Data listing
● ● ● ● ●
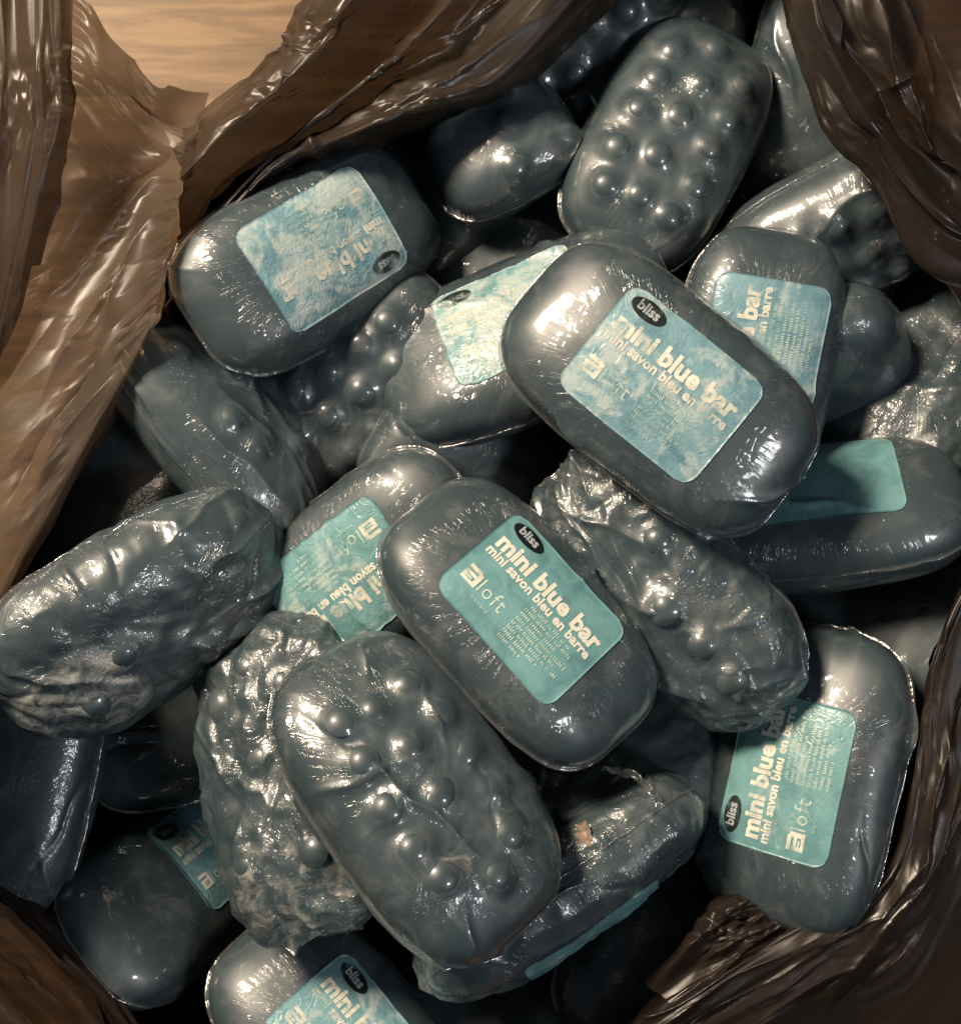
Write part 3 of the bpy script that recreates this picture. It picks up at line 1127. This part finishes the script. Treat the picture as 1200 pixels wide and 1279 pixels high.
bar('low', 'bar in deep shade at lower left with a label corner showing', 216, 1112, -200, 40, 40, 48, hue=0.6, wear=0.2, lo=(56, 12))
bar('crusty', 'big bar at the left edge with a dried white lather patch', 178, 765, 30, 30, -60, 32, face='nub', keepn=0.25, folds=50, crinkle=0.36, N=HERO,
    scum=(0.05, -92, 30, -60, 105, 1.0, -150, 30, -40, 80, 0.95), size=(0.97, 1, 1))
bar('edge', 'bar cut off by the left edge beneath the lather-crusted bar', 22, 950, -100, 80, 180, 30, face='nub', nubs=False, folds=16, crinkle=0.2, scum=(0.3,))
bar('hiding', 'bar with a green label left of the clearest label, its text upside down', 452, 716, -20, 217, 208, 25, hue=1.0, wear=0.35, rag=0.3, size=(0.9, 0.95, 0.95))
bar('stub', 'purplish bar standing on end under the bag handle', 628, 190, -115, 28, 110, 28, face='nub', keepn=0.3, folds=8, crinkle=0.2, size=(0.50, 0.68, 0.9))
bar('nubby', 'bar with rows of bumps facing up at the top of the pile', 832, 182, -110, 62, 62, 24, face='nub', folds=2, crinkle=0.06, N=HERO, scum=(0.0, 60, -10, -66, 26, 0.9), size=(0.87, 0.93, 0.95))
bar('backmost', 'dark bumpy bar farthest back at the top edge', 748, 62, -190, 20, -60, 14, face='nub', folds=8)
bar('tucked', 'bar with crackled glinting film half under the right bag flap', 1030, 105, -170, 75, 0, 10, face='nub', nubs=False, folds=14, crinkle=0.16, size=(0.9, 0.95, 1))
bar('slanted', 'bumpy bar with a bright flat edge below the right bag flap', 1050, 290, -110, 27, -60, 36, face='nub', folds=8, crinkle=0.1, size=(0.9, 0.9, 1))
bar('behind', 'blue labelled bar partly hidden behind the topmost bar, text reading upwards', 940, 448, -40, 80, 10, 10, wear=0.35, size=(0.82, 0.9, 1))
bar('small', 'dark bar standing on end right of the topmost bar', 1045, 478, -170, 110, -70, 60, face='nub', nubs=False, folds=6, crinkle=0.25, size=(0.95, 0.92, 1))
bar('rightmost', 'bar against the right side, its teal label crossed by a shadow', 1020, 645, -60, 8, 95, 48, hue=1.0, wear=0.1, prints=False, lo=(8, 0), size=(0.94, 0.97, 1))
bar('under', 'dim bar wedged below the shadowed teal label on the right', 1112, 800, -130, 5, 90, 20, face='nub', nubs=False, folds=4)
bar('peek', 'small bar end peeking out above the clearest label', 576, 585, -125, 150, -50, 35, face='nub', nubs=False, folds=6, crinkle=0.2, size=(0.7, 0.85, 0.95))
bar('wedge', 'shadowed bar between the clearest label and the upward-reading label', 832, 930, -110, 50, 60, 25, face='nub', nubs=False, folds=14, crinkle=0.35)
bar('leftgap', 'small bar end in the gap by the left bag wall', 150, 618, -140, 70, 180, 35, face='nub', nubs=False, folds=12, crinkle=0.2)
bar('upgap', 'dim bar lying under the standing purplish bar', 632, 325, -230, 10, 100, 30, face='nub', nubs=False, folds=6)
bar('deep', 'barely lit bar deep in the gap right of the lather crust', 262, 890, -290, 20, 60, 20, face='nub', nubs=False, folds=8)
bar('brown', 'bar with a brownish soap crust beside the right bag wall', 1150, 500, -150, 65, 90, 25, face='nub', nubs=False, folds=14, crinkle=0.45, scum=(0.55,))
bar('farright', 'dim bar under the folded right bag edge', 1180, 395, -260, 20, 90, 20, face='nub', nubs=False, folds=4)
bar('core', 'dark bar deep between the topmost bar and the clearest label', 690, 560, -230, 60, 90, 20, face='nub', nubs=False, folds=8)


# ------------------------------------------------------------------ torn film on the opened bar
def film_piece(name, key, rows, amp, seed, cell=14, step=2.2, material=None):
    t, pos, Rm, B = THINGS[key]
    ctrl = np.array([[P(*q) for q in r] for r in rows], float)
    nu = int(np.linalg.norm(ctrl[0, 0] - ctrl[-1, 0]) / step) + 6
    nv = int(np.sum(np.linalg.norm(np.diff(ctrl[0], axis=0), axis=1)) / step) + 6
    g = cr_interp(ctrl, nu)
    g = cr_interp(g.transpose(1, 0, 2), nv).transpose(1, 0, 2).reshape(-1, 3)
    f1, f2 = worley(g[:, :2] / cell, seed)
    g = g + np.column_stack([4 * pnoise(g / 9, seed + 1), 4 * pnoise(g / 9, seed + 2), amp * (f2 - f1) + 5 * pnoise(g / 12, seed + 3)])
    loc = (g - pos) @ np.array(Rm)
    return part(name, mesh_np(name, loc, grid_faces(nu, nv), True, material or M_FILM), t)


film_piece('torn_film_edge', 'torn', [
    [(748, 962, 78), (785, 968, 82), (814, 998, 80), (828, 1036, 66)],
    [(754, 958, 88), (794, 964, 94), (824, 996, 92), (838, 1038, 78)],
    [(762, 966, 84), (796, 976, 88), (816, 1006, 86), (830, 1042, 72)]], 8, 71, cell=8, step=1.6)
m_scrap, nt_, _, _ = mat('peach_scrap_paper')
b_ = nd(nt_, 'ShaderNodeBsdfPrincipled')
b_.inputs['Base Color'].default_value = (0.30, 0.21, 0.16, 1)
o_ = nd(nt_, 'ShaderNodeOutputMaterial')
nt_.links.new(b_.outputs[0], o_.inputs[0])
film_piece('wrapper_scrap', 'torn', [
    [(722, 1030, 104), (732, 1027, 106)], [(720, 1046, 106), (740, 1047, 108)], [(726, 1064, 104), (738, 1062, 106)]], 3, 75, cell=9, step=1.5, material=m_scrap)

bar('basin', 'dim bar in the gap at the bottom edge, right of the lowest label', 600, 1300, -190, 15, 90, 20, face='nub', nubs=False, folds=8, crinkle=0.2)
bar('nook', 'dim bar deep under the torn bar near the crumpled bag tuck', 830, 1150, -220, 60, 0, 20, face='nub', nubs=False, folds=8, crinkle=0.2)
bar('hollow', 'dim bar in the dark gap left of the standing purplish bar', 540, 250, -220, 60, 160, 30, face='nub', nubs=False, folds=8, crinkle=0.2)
● ● ● ● ●
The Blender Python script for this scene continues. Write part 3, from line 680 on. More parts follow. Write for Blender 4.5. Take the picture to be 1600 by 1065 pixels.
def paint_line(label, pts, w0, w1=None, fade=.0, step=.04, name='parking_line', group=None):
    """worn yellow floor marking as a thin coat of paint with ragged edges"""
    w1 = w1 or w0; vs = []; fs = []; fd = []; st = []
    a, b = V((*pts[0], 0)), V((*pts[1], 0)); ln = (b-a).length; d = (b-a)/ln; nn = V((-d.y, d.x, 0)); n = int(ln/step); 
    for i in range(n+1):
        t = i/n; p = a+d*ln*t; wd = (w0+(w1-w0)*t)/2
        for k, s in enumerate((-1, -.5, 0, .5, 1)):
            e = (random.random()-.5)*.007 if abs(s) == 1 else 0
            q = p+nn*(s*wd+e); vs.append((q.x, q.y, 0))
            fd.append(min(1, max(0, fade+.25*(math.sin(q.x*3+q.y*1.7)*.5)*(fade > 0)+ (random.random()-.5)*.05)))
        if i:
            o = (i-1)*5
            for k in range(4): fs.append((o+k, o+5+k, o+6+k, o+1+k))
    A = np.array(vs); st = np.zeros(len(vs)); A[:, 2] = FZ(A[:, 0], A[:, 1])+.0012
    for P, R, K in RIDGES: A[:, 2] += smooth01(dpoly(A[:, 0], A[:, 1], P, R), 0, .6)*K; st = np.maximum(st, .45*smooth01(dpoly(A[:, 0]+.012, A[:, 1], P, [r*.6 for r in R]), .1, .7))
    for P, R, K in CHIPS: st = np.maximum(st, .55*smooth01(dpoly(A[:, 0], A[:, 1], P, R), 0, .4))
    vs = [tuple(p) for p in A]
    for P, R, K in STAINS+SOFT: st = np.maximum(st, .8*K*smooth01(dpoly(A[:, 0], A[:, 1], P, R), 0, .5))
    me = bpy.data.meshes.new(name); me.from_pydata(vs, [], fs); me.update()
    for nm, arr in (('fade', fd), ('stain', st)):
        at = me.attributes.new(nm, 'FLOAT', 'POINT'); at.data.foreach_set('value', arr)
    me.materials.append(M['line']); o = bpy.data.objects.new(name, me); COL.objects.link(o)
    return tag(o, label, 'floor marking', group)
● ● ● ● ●
→ **AIM**
Show all lines in the entries above where the string "Write" appears.

→ **CORRECT ANSWER**
Write part 3 of the bpy script that recreates this picture. It picks up at line 1127. This part finishes the script. Treat the picture as 1200 pixels wide and 1279 pixels high.
The Blender Python script for this scene continues. Write part 3, from line 680 on. More parts follow. Write for Blender 4.5. Take the picture to be 1600 by 1065 pixels.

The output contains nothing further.